Comment la maison est-elle agencée?
"Côté rue, les saules têtards forment une rangée de gardiens. La maison proprement dite est conçue en forme de grand S. Il n’y a pratiquement pas de portes et, pourtant, l’acoustique est agréable, car il y a énormément de coins et de recoins. Il y a suffisamment d’intimité aussi, malgré l’ouverture. Quand les enfants jouent dans leur chambre, on ne les voit pas, mais on les entend."
"Ainsi, ils sont tout de même impliqués dans la vie familiale. Cette stratification sociale pourra être adaptée en fonction de l’évolution de la famille. Par exemple, le garage est conçu de manière à pouvoir éventuellement devenir une "man cave" pour les enfants: il peut accueillir une table de snooker et de ping-pong et peut même être agrandi. Les parents ont également leur refuge, complètement séparé de la maison et aménagé à la manière d’un boudoir convivial avec vue sur le jardin aquatique."
Compagnie-O ne conçoit pratiquement pas d’habitations privées, plutôt des commandes publiques, comme le pavillon de premiers secours jaune vif sur la plage de Knokke-Heist. Pourquoi avez-vous accepté cette mission?
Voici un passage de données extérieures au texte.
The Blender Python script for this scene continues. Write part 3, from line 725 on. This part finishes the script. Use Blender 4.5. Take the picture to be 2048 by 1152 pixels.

"Nous réalisons principalement des projets qui ont un rôle social, pour lesquels nous étudions les possibilités du programme, le contexte et le climat social. C’est également le cas pour cette maison." Quelles limites avez-vous explorées ici? "Comment impliquer au maximum l’environnement? Comment maximiser la zone de contact avec l’extérieur?"
"Notre réponse à ces questions a été de créer une maison en forme de S. Grâce à ce slalom, le soleil y afflue différemment tout au long de la journée. La maison est ouverte sur presque tous les côtés pour qu’à tout moment une partie différente soit exposée. Le projet est également un exercice de gestion de l’intimité dans un monde où il y a de moins en moins de frontières. L’ouverture à l’autre est essentielle pour vivre ensemble, mais cette ouverture exige également des limites claires.
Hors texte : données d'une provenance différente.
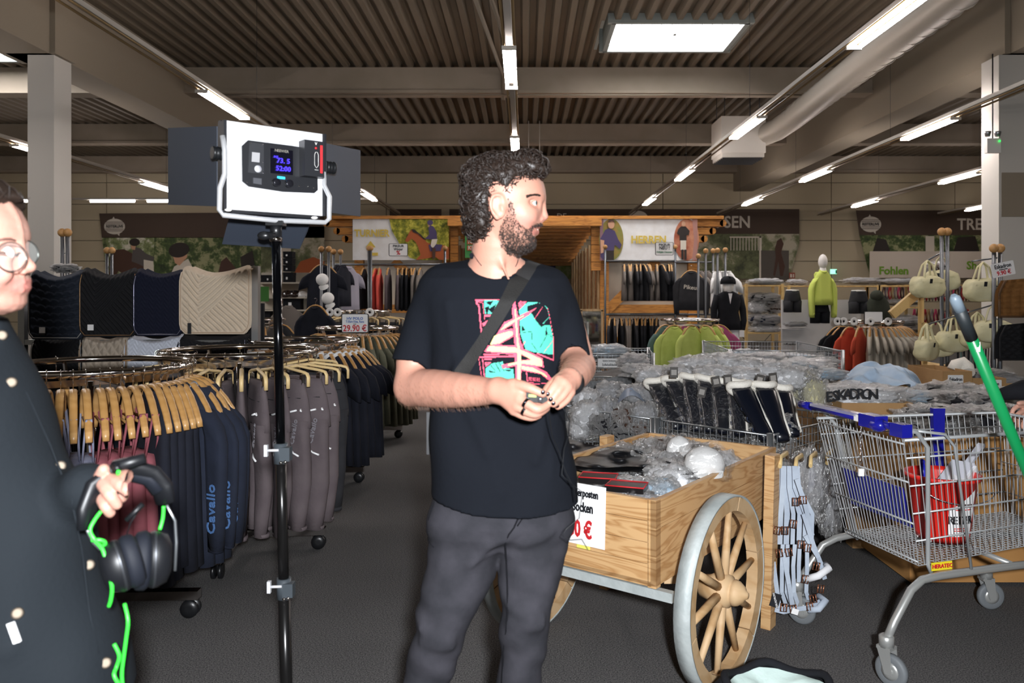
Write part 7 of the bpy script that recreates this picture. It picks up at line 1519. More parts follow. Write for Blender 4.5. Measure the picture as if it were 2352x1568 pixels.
def shirt_sdf(X, Y, Z):
    d = tsec(TS, X, Y, Z, YT); 
    sl = chain(X, Y, Z, [p3(1020, 655, 2.03), p3(985, 735, 2.035), p3(956, 832, 2.03)], [.056, .061, .058], .02); e_ = np.array(p3(956, 832, 2.03)); sl = np.maximum(sl, (X-e_[0])*-.22+(Y-e_[1])*-.12+(Z-e_[2])*-.95)
    sr = chain(X, Y, Z, [p3(1260, 665, 2.04), p3(1290, 740, 2.03), p3(1316, 830, 1.985)], [.055, .056, .047], .02); e2 = np.array(p3(1314, 835, 1.985)); sr = np.maximum(sr, (X-e2[0])*.1+(Y-e2[1])*-.4+(Z-e2[2])*-.9)
    d = smin(smin(d, sl, .028), sr, .028)
    low = np.clip((P(0, 700, YT).z-Z)/.15, .25, 1); d = d+.0075*fold(X, Y, Z)*low
    dx = np.abs(X-P(1085, 0, 2).x-.25*(Z-P(0, 950, 2).z)); 
    for (x0, y0, x1, y1, am) in ((1035, 860, 1120, 1040, .006), (1060, 830, 1010, 930, .006), (1280, 900, 1230, 1060, .006), (1020, 700, 1040, 860, .006), (1290, 940, 1270, 1100, .005), (1110, 960, 1150, 1130, .004)):
        A = p3(x0, y0, 1.90); B_ = p3(x1, y1, 1.89); dd = sd_cap(X, Y, Z, A, B_, 0, 0); d = d-am*np.exp(-(dd/.016)**2)
    # hollows: neck, sleeves, hem
    d = smax(d, -sd_ell(X, Y, Z, p3(1142, 583, 1.955), (.066, .10, .062)), .004); d = smax(d, -sd_ell(X, Y, Z, p3(1160, 600, 1.90), (.036, .06, .040)), .006)
    d = smax(d, -chain(X, Y, Z, [p3(962, 812, 2.03), p3(944, 880, 2.03)], [.050, .053]), .003); d = smax(d, -chain(X, Y, Z, [p3(1311, 815, 1.99), p3(1322, 865, 1.94)], [.041, .044]), .003)
    hx = (X-P(1160, 0, YT).x)/.19; hemz = P(0, 1158, YT).z+.022*hx*hx+.01*hx*-1
    inner = tsec([(1120, 1000, 1316, .125), (1200, 1004, 1316, .127)], X, Y, Z, YT); d = smax(d, -inner, .003); d = np.maximum(d, hemz-Z); return d
tsm = mat('black_tshirt', '#14161b', .95, bump=(70, .3, .003), spec=.06)
Vs, Fs = snet(shirt_sdf, (P(890, 0, 2.03).x, 1.85, P(0, 1172, 2.0).z), (P(1365, 0, 2.03).x, 2.19, P(0, 575, 2.0).z), .0045)
shirt = part('tshirt', np_mesh('tshirt', Vs, Fs, tsm), tsm, MAN); bvh = BVHTree.FromPolygons([tuple(v) for v in Vs], [tuple(f) for f in Fs]); EYEV = Vector((0, 0, EYE))
def proj(px_, py_, off=.0015, fb=1.9, tree=None):
    d = (P(px_, py_, 1.)-EYEV).normalized(); h = (tree or bvh).ray_cast(EYEV, d)
    if h[0] is None: return P(px_, py_, fb)
    return h[0]-d*off
b = MB(); nk = [(1082, 583), (1090, 592), (1101, 603), (1118, 616), (1136, 627), (1156, 635), (1172, 638), (1188, 630)]
b.tube([proj(x, y+3, .001, 1.93) for x, y in nk], .0045, 6, flat=1.5); part('neckband', b, tsm, shirt)
for c_, n_, r0 in ((p3(956, 832, 2.03), (.22, .12, .95), .0575), (p3(1315, 832, 1.985), (-.1, .4, .9), .0465)):
    M_ = Vector(n_).to_track_quat('Z', 'Y').to_matrix(); b = MB(); b.lathe([(r0, -.001), (r0+.0016, .0), (r0+.0016, .016), (r0, .017)], Vector(c_)+Vector((0, 0, .003)), 32, M_)
hem_ = None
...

Il n’y a rien de plus facile que de dessiner un portail fermé et une haie de plusieurs mètres de haut autour d’une maison, mais cela suggère la distance plutôt que la participation. D’où le carport en verre cathédrale: on ne peut pas regarder au travers, mais on peut voir que des gens vivent ici. L’accueil des visiteurs relève d’une scénographie qui se construit progressivement: on commence par longer le carport avant de passer par une petite porte et d’emprunter le passage couvert menant à l’entrée. Le temps d’y arriver, on a ouvert."
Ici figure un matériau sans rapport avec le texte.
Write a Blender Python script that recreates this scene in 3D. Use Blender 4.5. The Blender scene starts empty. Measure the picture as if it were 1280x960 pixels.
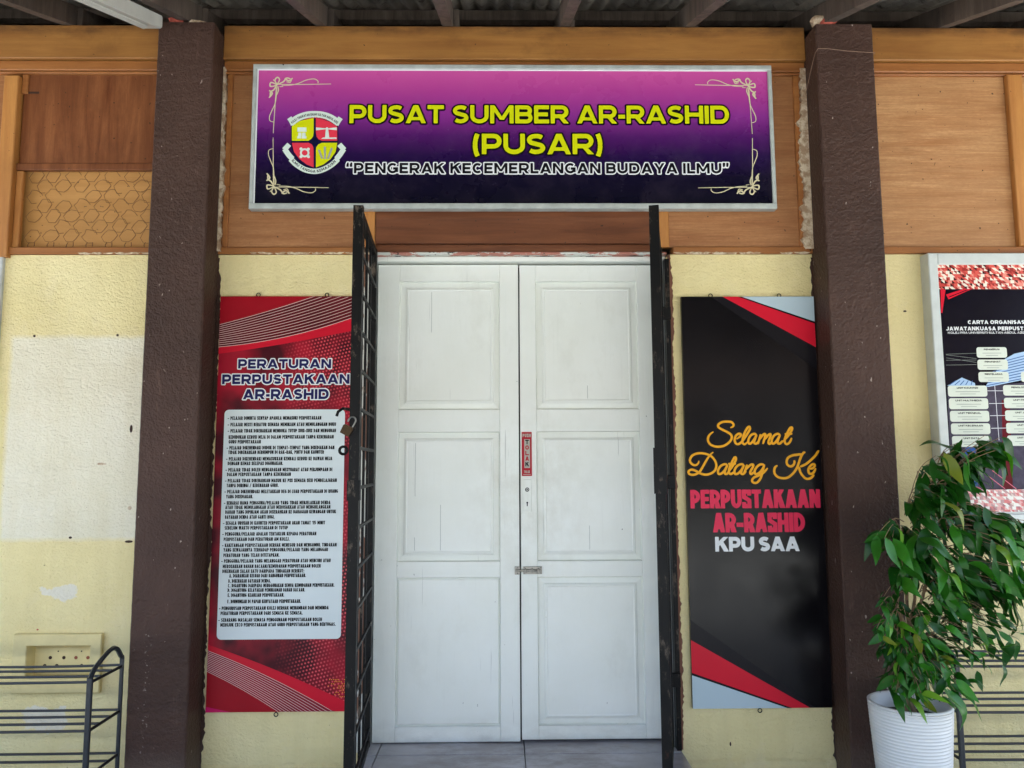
import bpy, bmesh, math, random
import numpy as np
from mathutils import Vector, Matrix
R = math.radians
random.seed(7)
SC = bpy.context.scene
COL = SC.collection

# ------------------------------------------------------------------ camera
CAM_Z, CAM_D = 1.235, 3.5
FPX, YAW, PITCH, ROLL = 960.0, 0.0134673, 0.1062023, -0.0044301
_f = Vector((math.sin(YAW) * math.cos(PITCH), math.cos(YAW) * math.cos(PITCH), math.sin(PITCH)))
_r0 = Vector((math.cos(YAW), -math.sin(YAW), 0)); _u0 = _r0.cross(_f)
_r = _r0 * math.cos(ROLL) + _u0 * math.sin(ROLL)
_u = -_r0 * math.sin(ROLL) + _u0 * math.cos(ROLL)
cd = bpy.data.cameras.new('camera'); cam = bpy.data.objects.new('camera', cd); COL.objects.link(cam)
cam.matrix_world = Matrix(((_r.x, _u.x, -_f.x, 0), (_r.y, _u.y, -_f.y, -CAM_D), (_r.z, _u.z, -_f.z, CAM_Z), (0, 0, 0, 1)))
cd.sensor_width = 36; cd.lens = FPX / 1280 * 36; cd.clip_start = 0.05; cd.clip_end = 500
SC.camera = cam

def at(px, py, Y=0.0):
    "point of the plane at depth Y that the survey of the photograph puts at this pixel"
    v = _f * FPX + _r * (px - 640) - _u * (py - 480)
    t = (CAM_D + Y) / v.y
    return Vector((v.x * t, Y, CAM_Z + v.z * t))
def X(px, py, Y=0.0): return at(px, py, Y).x
def Z(px, py, Y=0.0): return at(px, py, Y).z

# ------------------------------------------------------------------ world, sun, exposure
SUN_EL, SUN_AZ = R(58), R(25)          # sun stands behind the building, a little to the right
w = bpy.data.worlds.new('World'); SC.world = w; w.use_nodes = True
nt = w.node_tree; bg = nt.nodes['Background']; sky = nt.nodes.new('ShaderNodeTexSky')
sky.sky_type = 'NISHITA'; sky.sun_disc = False; sky.sun_elevation = SUN_EL; sky.sun_rotation = SUN_AZ
sky.air_density = 1.0; sky.dust_density = 4.0; sky.ozone_density = 1.0
nt.links.new(sky.outputs[0], bg.inputs[0]); bg.inputs[1].default_value = 0.14
sd = bpy.data.lights.new('sun', 'SUN'); sun = bpy.data.objects.new('sun', sd); COL.objects.link(sun)
sd.energy = 4.0; sd.angle = R(0.53); sd.color = (1, 0.97, 0.92)
sun.rotation_euler = Vector((math.sin(SUN_AZ) * math.cos(SUN_EL), math.cos(SUN_AZ) * math.cos(SUN_EL), math.sin(SUN_EL))).to_track_quat('Z', 'Y').to_euler()
vs = SC.view_settings
vs.view_transform = 'Standard'; vs.look = 'None'; vs.gamma = 1.0; vs.exposure = 2.62; vs.use_curve_mapping = False
SC.cycles.max_bounces = 8; SC.cycles.diffuse_bounces = 5; SC.cycles.use_denoising = True
SC.cycles.caustics_reflective = False; SC.cycles.caustics_refractive = False; SC.cycles.sample_clamp_indirect = 6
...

Cette forme en S rend la maison tout sauf compacte. Construire une maison aussi spacieuse est-il encore pertinent?
"La morale dominante voit d’un mauvais œil de vivre dans un espace aussi vaste. La compacité est un critère important pour une construction économe en énergie, ce que nous ne considérons pas à priori comme une condition absolue."
"Grâce à l’intégration de l’énergie géothermique, de la ventilation naturelle et des stores solaires, cette maison est particulièrement économe en énergie. Le débat sur l’efficacité énergétique des bâtiments est aujourd’hui teinté par la peur de perdre de l’énergie par des fissures et des interstices, mais aussi la peur de perdre son identité en raison de la pression à vivre ensemble de manière plus compacte. La peur n’est pas un bon état d’esprit. En tant qu’agence, nous sommes à la recherche de solutions qui repoussent les limites. Ainsi, nous apprenons où se trouve l’équilibre, aussi instable soit-il."